Power Companies Failing as Banks/Lenders in a Hurry to Recover Debt

Nigeria Electric Grid

Nigeria Electric Grid

There is a deepening financial crisis in Nigeria’s power sector, particularly affecting private companies like KEPCO Energy Resources and its subsidiary, Egbin Power.

The most affected companies are those that took large loans to buy into the sector during the 2013 privatisation. This financial crisis is part of a broader pattern that has emerged in the sector marked by cash shortages, poor returns, and legal battles.
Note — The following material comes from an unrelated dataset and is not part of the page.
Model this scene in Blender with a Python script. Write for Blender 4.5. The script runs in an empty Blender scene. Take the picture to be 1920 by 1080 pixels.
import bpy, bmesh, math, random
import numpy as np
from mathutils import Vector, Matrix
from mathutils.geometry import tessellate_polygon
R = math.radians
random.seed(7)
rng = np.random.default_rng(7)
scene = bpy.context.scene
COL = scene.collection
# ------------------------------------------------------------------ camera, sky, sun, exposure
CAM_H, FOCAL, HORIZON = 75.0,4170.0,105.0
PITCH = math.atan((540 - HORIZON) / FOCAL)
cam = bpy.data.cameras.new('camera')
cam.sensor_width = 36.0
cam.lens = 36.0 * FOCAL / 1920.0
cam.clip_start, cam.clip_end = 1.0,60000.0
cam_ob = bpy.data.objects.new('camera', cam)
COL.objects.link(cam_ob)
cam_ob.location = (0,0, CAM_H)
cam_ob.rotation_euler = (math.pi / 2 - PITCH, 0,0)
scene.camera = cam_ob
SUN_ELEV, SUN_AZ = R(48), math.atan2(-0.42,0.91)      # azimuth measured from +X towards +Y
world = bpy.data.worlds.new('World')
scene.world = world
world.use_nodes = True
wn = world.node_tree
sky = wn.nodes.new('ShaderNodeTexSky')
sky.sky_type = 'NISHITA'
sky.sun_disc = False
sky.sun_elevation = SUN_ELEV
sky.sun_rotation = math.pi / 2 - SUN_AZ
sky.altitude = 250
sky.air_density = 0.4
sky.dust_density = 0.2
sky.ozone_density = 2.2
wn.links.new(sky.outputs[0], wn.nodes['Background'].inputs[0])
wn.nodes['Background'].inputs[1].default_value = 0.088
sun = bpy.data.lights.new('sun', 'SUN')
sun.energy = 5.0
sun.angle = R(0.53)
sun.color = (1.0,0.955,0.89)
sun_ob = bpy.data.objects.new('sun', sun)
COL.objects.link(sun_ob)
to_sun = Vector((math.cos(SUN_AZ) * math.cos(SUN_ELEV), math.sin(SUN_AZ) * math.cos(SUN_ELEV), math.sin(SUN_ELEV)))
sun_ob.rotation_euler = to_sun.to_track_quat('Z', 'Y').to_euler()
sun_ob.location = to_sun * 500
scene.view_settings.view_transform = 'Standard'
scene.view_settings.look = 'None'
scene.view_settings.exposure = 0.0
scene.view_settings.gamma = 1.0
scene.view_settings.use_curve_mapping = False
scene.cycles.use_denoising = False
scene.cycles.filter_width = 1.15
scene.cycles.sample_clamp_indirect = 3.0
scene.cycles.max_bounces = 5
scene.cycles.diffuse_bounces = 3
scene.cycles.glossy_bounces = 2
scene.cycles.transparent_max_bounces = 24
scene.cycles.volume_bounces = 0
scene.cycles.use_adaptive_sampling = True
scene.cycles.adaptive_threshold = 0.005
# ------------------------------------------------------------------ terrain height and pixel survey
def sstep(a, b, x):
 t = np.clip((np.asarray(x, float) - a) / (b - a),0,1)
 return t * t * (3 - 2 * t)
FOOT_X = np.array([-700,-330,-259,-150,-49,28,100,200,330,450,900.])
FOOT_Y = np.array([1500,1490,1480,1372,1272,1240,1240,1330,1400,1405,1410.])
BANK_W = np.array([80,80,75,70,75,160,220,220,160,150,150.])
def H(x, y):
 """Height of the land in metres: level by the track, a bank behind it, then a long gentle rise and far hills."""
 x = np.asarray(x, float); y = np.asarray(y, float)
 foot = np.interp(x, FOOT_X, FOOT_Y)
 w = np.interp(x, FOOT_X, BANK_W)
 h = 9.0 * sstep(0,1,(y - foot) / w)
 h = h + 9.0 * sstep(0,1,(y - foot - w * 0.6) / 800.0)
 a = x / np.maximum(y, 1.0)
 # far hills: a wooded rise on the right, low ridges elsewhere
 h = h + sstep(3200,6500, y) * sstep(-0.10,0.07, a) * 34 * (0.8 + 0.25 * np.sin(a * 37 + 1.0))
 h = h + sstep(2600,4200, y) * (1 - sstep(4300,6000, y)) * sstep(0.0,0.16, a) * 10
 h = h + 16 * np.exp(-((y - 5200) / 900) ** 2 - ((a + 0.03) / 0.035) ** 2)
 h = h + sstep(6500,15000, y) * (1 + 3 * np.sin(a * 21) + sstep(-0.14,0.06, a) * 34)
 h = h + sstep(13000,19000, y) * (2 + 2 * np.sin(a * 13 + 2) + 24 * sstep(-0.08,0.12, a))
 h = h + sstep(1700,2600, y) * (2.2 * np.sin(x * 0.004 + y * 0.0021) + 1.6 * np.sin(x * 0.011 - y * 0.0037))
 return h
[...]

A receiver/manager, Kunle Ogunba has been appointed by lenders to recover debts from KEPCO and Egbin Power. This action signals serious financial trouble, as it typically means the lenders don’t believe the companies can pay back their loans without intervention.

KEPCO and Egbin Power have disputed the receiver’s appointment and have taken the matter to court, indicating a legal battle is underway. This shows how contested and unstable the situation is.


Sector-Wide Cash Crisis

Nigeria’s power sector is facing a ₦2 trillion (about $1.3 billion) cash shortfall. This widespread liquidity issue is affecting many power companies, not just KEPCO.

Since privatisation in 2013, many firms borrowed money to acquire assets, including KEPCO. These loans are now unsustainable, and banks are focusing on debt recovery instead of new lending.

This development shakes investor confidence, especially in terms of upgrading infrastructure or investing in renewables. The question that is now being raised if private companies really succeed in Nigeria’s power sector without stronger government support?